Kanun dışı bir grev yapılması halinde, bu grev veya bu grevin yönetimi ve yürütümü yüzünden işverenin uğradığı zararlar, greve karar veren işçi sendikası veya kanun dışı grev herhangi bir işçi kuruluşunca kararlaştırılmaksızın yapılmışsa, bu greve katılan işçiler tarafından karşılanır.”
THY işçilerinin grev haklarının ellerinden alınması sonucu gerçekleştirdiği eylemin yukarıdaki tanımlamalara uyup uymadığını şu anda bilmiyoruz.
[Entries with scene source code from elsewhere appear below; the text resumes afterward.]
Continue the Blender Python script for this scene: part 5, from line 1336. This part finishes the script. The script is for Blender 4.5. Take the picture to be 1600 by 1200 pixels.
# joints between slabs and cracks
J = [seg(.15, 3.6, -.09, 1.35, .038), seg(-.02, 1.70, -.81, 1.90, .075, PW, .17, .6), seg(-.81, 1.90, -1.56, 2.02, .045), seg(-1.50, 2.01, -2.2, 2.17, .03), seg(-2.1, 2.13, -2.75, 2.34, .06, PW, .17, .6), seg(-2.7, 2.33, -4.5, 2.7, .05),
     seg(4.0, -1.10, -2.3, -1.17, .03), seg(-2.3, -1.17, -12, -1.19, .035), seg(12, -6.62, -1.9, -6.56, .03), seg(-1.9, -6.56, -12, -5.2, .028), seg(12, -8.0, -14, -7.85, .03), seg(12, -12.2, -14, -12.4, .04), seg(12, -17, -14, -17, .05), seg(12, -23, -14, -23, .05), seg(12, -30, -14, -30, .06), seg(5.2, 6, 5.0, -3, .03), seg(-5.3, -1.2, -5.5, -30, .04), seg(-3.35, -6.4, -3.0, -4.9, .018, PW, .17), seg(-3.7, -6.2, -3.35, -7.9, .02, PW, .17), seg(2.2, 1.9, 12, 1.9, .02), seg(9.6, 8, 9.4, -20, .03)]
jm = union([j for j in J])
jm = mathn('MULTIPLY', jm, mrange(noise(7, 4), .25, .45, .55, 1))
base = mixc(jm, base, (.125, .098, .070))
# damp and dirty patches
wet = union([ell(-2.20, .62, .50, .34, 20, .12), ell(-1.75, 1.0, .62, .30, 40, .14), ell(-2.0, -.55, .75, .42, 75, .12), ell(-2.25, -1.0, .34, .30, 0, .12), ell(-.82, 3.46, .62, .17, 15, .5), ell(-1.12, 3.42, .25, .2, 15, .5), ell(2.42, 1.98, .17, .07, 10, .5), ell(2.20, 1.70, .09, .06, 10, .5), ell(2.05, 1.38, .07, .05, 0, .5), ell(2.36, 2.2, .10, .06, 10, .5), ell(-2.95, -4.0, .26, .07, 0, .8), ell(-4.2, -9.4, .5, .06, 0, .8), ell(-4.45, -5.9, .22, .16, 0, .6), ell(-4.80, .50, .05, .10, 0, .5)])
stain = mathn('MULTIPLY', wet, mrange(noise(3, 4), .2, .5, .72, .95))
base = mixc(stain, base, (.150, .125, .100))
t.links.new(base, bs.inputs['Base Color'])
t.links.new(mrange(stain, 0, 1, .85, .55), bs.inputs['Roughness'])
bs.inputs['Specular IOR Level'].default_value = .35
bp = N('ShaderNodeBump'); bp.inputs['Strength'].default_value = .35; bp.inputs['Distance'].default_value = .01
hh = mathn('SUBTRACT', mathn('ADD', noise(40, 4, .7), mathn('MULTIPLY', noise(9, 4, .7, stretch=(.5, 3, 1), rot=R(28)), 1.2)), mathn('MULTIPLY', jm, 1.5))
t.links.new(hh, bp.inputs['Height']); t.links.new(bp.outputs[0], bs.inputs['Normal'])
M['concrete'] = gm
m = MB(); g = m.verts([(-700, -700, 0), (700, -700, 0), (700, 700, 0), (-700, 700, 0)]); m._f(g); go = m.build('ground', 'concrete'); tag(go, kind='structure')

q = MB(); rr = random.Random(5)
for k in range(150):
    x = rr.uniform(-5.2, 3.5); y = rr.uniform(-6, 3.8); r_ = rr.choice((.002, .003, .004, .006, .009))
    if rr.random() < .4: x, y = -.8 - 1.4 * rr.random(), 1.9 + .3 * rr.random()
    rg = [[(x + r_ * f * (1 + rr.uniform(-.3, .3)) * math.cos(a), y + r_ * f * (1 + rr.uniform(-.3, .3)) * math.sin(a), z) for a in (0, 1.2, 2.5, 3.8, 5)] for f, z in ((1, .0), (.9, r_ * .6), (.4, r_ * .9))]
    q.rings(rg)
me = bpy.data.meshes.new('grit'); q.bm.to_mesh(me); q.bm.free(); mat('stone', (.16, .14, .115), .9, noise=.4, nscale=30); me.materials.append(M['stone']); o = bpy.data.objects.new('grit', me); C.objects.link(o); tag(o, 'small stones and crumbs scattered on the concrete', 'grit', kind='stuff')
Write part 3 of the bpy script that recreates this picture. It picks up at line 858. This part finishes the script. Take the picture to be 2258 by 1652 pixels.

Ancak Yargıtay işçilerin bu tür toplu olarak yaptıkları iş üretmeme ve benzeri eylemlerde genellikle kanunsuz grev değerlendirmesi yapıp işçiler aleyhinde karar kurmaktadır. Bu arada söz konusu eylemden dolayı THY 2 milyon USD zarar ettiğini açıkladı. Bu durumda İş kanunun 25/2. maddesinde yer alan işçinin işvereni zarara uğratmasına ilişkin fıkrası da devreye girebilir.
Sonuç itibarı ile yasalarımızı askersel dönemlerin izlerini taşıyan maddelerden arıtmak çabasında olduğumuzu iddia ettiğimiz bir dönemde ülkenin askeri rejimle yönetilen dönemlerinde bile olmayan bir yasağı havacılık işkoluna getirerek demokratik anlamda geri bir adım atılmıştır. Son not olarak Devlet memurlarının Grev ve toplusözleşme hakları konusunda AİHM’in verdiği kararları hatırlatmakta fayda var:
AİHM, bir başka kararında sendikacı Erhan Karaçay‘a sendika eylemine katıldığı için verilen cezayı haksız bulmuş ve iki yıl önce Türkiye’yi mahkum etmişti. Strasbourg’daki mahkeme, memurların grev ve iş bırakma hakkını da bu kararla belirtmiş oldu.
AİHM, 2008’de Tüm Belediye ve Yerel Yönetim Hizmetleri Emekçileri Sendikası’yla ilgili aldığı kararında, “toplu sözleşme hakkı yoksa, sendikal haklar işe yaramaz” diyerek, Türkiye’de memurların toplu sözleşme hakkının olduğunu ortaya koymuştu.